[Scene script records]
----------------
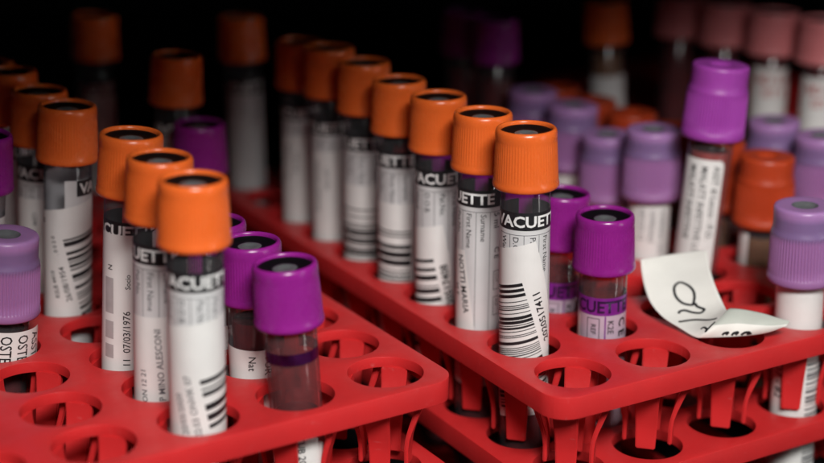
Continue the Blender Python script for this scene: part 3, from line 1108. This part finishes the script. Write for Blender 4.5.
def surf(a, b):
    n = len(NOTE) - 1
    k = min(int(a), n - 1)
    t = a - k
    c = []
    for q in range(3):
        p0, p1, p2, p3 = (Vector(NOTE[x][q]) for x in (max(k - 1, 0), k, k + 1, min(k + 2, n)))
        c.append(0.5 * ((2 * p1) + (p2 - p0) * t + (2 * p0 - 5 * p1 + 4 * p2 - p3) * t * t + (3 * p1 - p0 - 3 * p2 + p3) * t ** 3))
    return (c[0] * (2 * b * b - 3 * b + 1) + c[1] * (4 * b - 4 * b * b) + c[2] * (2 * b * b - b)) * MM


def normal(a, b):
    da = surf(min(a + 0.05, len(NOTE) - 1), b) - surf(max(a - 0.05, 0), b)
    db = surf(a, min(b + 0.03, 1)) - surf(a, max(b - 0.03, 0))
    n = da.cross(db).normalized()
    return n if n.dot(CAM - surf(a, b)) > 0 else -n


bm = bmesh.new()
NA, NB = 110, 24
g = [[bm.verts.new(surf(a * (len(NOTE) - 1) / NA, b / NB)) for b in range(NB + 1)] for a in range(NA + 1)]
for a in range(NA):
    for b in range(NB):
        f = bm.faces.new((g[a][b], g[a + 1][b], g[a + 1][b + 1], g[a][b + 1]))
        f.material_index = int((a + 0.5) / NA * (len(NOTE) - 1) > 6.55 and b >= NB * 0.5)
org = Vector((42, 25, 0)) * MM
bmesh.ops.translate(bm, verts=bm.verts, vec=-org)
note = link('paper_note', to_mesh('paper_note', bm, True), ['note', 'noteback'], loc=org)
so = note.modifiers.new('thickness', 'SOLIDIFY')
so.thickness = 0.1 * MM
so.offset = 0
note['label'] = 'curled strip of white paper with black handwriting, lying across the rack holes'
note['category'] = 'paper note'


def stroke(bm, pts, wd):
    fine = []
    for k in range(len(pts) - 1):
        p0, p1, p2, p3 = (Vector(pts[x]) for x in (max(k - 1, 0), k, k + 1, min(k + 2, len(pts) - 1)))
        for q in range(6):
            t = q / 6
            fine.append(0.5 * ((2 * p1) + (p2 - p0) * t + (2 * p0 - 5 * p1 + 4 * p2 - p3) * t * t + (3 * p1 - p0 - 3 * p2 + p3) * t ** 3))
    fine.append(Vector(pts[-1]))
    P3 = []
    for a, b in fine:
        a = min(max(a, 0.0), len(NOTE) - 1.0)
        b = min(max(b, 0.0), 1.0)
        n = normal(a, b)
        P3.append((surf(a, b) + n * 0.13 * MM, n))
    prev = None
    for k, (q, n) in enumerate(P3):
        d = P3[min(k + 1, len(P3) - 1)][0] - P3[max(k - 1, 0)][0]
        side = d.cross(n).normalized() * wd / 2
        cur = (bm.verts.new(q + side - org), bm.verts.new(q - side - org))
        if prev:
            bm.faces.new((prev[0], prev[1], cur[1], cur[0]))
        prev = cur


bm = bmesh.new()
for k, st in enumerate(STROKES):
    stroke(bm, st, (0.72 if k < 2 else 0.6) * MM)
link('handwriting', to_mesh('handwriting', bm), 'ink', note)
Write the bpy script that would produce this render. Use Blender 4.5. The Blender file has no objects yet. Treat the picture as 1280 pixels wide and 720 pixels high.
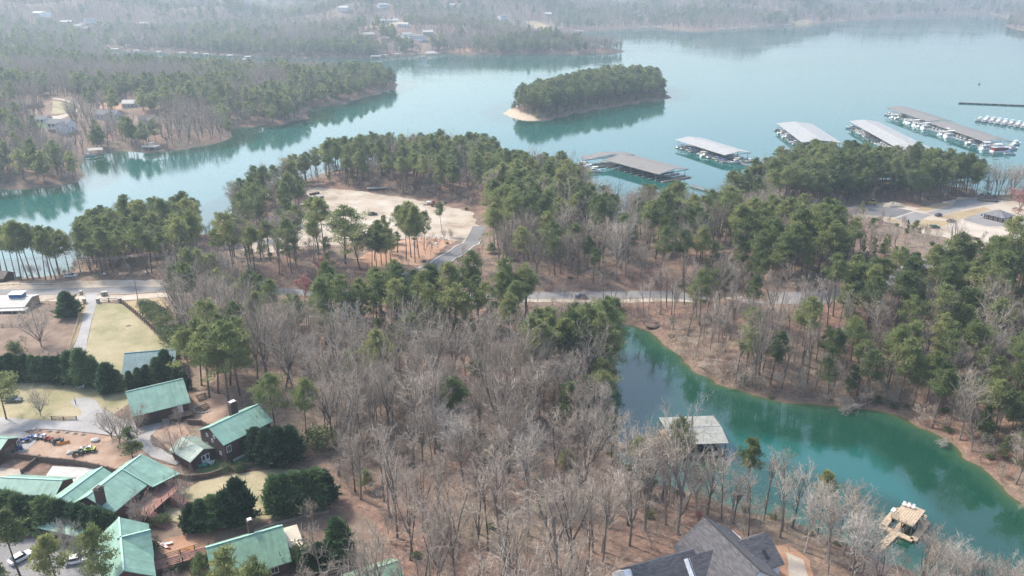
import bpy, bmesh, math, random
import numpy as np
from mathutils import Vector, Matrix, Euler
from mathutils.geometry import delaunay_2d_cdt

R = math.radians
rnd = random.Random(7)
scene = bpy.context.scene
COL = scene.collection
CAMZ, FOC, PITCH = 120.0, 995.0, R(21.3)
cP, sP = math.cos(PITCH), math.sin(PITCH)

# ------------------------------------------------------------------ survey helpers
def at(px, py, z=0.0):
    xc, yc = (px - 640) / FOC, (360 - py) / FOC
    d = (xc, cP + yc * sP, -sP + yc * cP)
    t = (z - CAMZ) / d[2]
    return Vector((d[0] * t, d[1] * t, z))

def proj(x, y, z):
    dep = y * cP - (z - CAMZ) * sP
    up = y * sP + (z - CAMZ) * cP
    return 640 + FOC * x / dep, 360 - FOC * up / dep, dep

def W(pts, z=0.0):
    return [tuple(at(a, b, z)[:2]) for a, b in pts]

def sdist(P, poly):
    """signed distance, positive inside"""
    P = np.asarray(P, float); poly = np.asarray(poly, float)
    best = np.full(len(P), 1e18); ins = np.zeros(len(P), bool)
    n = len(poly)
    for i in range(n):
        a, b = poly[i], poly[(i + 1) % n]
        e = b - a; l2 = max(e @ e, 1e-9)
        w = P - a
        t = np.clip((w @ e) / l2, 0, 1)
        q = w - t[:, None] * e
        best = np.minimum(best, (q * q).sum(1))
        if a[1] != b[1]:
            c = ((a[1] > P[:, 1]) != (b[1] > P[:, 1])) & (P[:, 0] < (b[0] - a[0]) * (P[:, 1] - a[1]) / (b[1] - a[1]) + a[0])
            ins ^= c
    d = np.sqrt(best)
    return np.where(ins, d, -d)

def fb(x, y, scale, seed, oct=3):
    r = np.random.RandomState(seed); out = 0; amp = 1.0; tot = 0
    for o in range(oct):
        for k in range(4):
            a = r.uniform(0, 6.283); f = 6.283 / scale * (2 ** o) * r.uniform(.6, 1.3); ph = r.uniform(0, 6.283)
            out = out + amp * np.sin(f * (x * math.cos(a) + y * math.sin(a)) + ph)
        tot += amp * 2.0; amp *= .5
    return out / tot

def sm(t):
    t = np.clip(t, 0, 1); return t * t * (3 - 2 * t)

# ------------------------------------------------------------------ shorelines (surveyed at water level)
MAIN = W([(-700, 350), (-200, 350), (0, 349), (60, 346), (84, 338), (92, 326), (118, 318), (150, 304), (200, 300), (262, 292), (272, 284),
          (290, 268), (318, 252), (345, 240), (372, 228), (400, 217), (440, 210), (500, 206), (560, 205), (600, 203), (622, 206),
          (632, 222), (650, 236), (690, 243), (716, 250), (730, 262), (765, 276), (850, 284), (892, 285), (912, 272), (925, 252), (945, 236),
          (975, 226), (1010, 221), (1060, 222), (1110, 226), (1160, 230), (1210, 236), (1225, 246), (1250, 243), (1290, 239), (1400, 240), (1700, 250)]) \
       + [(900, 200), (900, -200), (-900, -200)]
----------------
== EXERCISE OBJECTIVE ==
Your copy of the data above should match it exactly, except that pictures are left out.

== THE RESPONSE ==
Continue the Blender Python script for this scene: part 3, from line 1108. This part finishes the script. Write for Blender 4.5.
def surf(a, b):
    n = len(NOTE) - 1
    k = min(int(a), n - 1)
    t = a - k
    c = []
    for q in range(3):
        p0, p1, p2, p3 = (Vector(NOTE[x][q]) for x in (max(k - 1, 0), k, k + 1, min(k + 2, n)))
        c.append(0.5 * ((2 * p1) + (p2 - p0) * t + (2 * p0 - 5 * p1 + 4 * p2 - p3) * t * t + (3 * p1 - p0 - 3 * p2 + p3) * t ** 3))
    return (c[0] * (2 * b * b - 3 * b + 1) + c[1] * (4 * b - 4 * b * b) + c[2] * (2 * b * b - b)) * MM


def normal(a, b):
    da = surf(min(a + 0.05, len(NOTE) - 1), b) - surf(max(a - 0.05, 0), b)
    db = surf(a, min(b + 0.03, 1)) - surf(a, max(b - 0.03, 0))
    n = da.cross(db).normalized()
    return n if n.dot(CAM - surf(a, b)) > 0 else -n


bm = bmesh.new()
NA, NB = 110, 24
g = [[bm.verts.new(surf(a * (len(NOTE) - 1) / NA, b / NB)) for b in range(NB + 1)] for a in range(NA + 1)]
for a in range(NA):
    for b in range(NB):
        f = bm.faces.new((g[a][b], g[a + 1][b], g[a + 1][b + 1], g[a][b + 1]))
        f.material_index = int((a + 0.5) / NA * (len(NOTE) - 1) > 6.55 and b >= NB * 0.5)
org = Vector((42, 25, 0)) * MM
bmesh.ops.translate(bm, verts=bm.verts, vec=-org)
note = link('paper_note', to_mesh('paper_note', bm, True), ['note', 'noteback'], loc=org)
so = note.modifiers.new('thickness', 'SOLIDIFY')
so.thickness = 0.1 * MM
so.offset = 0
note['label'] = 'curled strip of white paper with black handwriting, lying across the rack holes'
note['category'] = 'paper note'


def stroke(bm, pts, wd):
    fine = []
    for k in range(len(pts) - 1):
        p0, p1, p2, p3 = (Vector(pts[x]) for x in (max(k - 1, 0), k, k + 1, min(k + 2, len(pts) - 1)))
        for q in range(6):
            t = q / 6
            fine.append(0.5 * ((2 * p1) + (p2 - p0) * t + (2 * p0 - 5 * p1 + 4 * p2 - p3) * t * t + (3 * p1 - p0 - 3 * p2 + p3) * t ** 3))
    fine.append(Vector(pts[-1]))
    P3 = []
    for a, b in fine:
        a = min(max(a, 0.0), len(NOTE) - 1.0)
        b = min(max(b, 0.0), 1.0)
        n = normal(a, b)
        P3.append((surf(a, b) + n * 0.13 * MM, n))
    prev = None
    for k, (q, n) in enumerate(P3):
        d = P3[min(k + 1, len(P3) - 1)][0] - P3[max(k - 1, 0)][0]
        side = d.cross(n).normalized() * wd / 2
        cur = (bm.verts.new(q + side - org), bm.verts.new(q - side - org))
        if prev:
            bm.faces.new((prev[0], prev[1], cur[1], cur[0]))
        prev = cur


bm = bmesh.new()
for k, st in enumerate(STROKES):
    stroke(bm, st, (0.72 if k < 2 else 0.6) * MM)
link('handwriting', to_mesh('handwriting', bm), 'ink', note)
Write the bpy script that would produce this render. Use Blender 4.5. The Blender file has no objects yet. Treat the picture as 1280 pixels wide and 720 pixels high.
import bpy, bmesh, math, random
import numpy as np
from mathutils import Vector, Matrix, Euler
from mathutils.geometry import delaunay_2d_cdt

R = math.radians
rnd = random.Random(7)
scene = bpy.context.scene
COL = scene.collection
CAMZ, FOC, PITCH = 120.0, 995.0, R(21.3)
cP, sP = math.cos(PITCH), math.sin(PITCH)

# ------------------------------------------------------------------ survey helpers
def at(px, py, z=0.0):
    xc, yc = (px - 640) / FOC, (360 - py) / FOC
    d = (xc, cP + yc * sP, -sP + yc * cP)
    t = (z - CAMZ) / d[2]
    return Vector((d[0] * t, d[1] * t, z))

def proj(x, y, z):
    dep = y * cP - (z - CAMZ) * sP
    up = y * sP + (z - CAMZ) * cP
    return 640 + FOC * x / dep, 360 - FOC * up / dep, dep

def W(pts, z=0.0):
    return [tuple(at(a, b, z)[:2]) for a, b in pts]

def sdist(P, poly):
    """signed distance, positive inside"""
    P = np.asarray(P, float); poly = np.asarray(poly, float)
    best = np.full(len(P), 1e18); ins = np.zeros(len(P), bool)
    n = len(poly)
    for i in range(n):
        a, b = poly[i], poly[(i + 1) % n]
        e = b - a; l2 = max(e @ e, 1e-9)
        w = P - a
        t = np.clip((w @ e) / l2, 0, 1)
        q = w - t[:, None] * e
        best = np.minimum(best, (q * q).sum(1))
        if a[1] != b[1]:
            c = ((a[1] > P[:, 1]) != (b[1] > P[:, 1])) & (P[:, 0] < (b[0] - a[0]) * (P[:, 1] - a[1]) / (b[1] - a[1]) + a[0])
            ins ^= c
    d = np.sqrt(best)
    return np.where(ins, d, -d)

def fb(x, y, scale, seed, oct=3):
    r = np.random.RandomState(seed); out = 0; amp = 1.0; tot = 0
    for o in range(oct):
        for k in range(4):
            a = r.uniform(0, 6.283); f = 6.283 / scale * (2 ** o) * r.uniform(.6, 1.3); ph = r.uniform(0, 6.283)
            out = out + amp * np.sin(f * (x * math.cos(a) + y * math.sin(a)) + ph)
        tot += amp * 2.0; amp *= .5
    return out / tot

def sm(t):
    t = np.clip(t, 0, 1); return t * t * (3 - 2 * t)

# ------------------------------------------------------------------ shorelines (surveyed at water level)
MAIN = W([(-700, 350), (-200, 350), (0, 349), (60, 346), (84, 338), (92, 326), (118, 318), (150, 304), (200, 300), (262, 292), (272, 284),
          (290, 268), (318, 252), (345, 240), (372, 228), (400, 217), (440, 210), (500, 206), (560, 205), (600, 203), (622, 206),
          (632, 222), (650, 236), (690, 243), (716, 250), (730, 262), (765, 276), (850, 284), (892, 285), (912, 272), (925, 252), (945, 236),
          (975, 226), (1010, 221), (1060, 222), (1110, 226), (1160, 230), (1210, 236), (1225, 246), (1250, 243), (1290, 239), (1400, 240), (1700, 250)]) \
       + [(900, 200), (900, -200), (-900, -200)]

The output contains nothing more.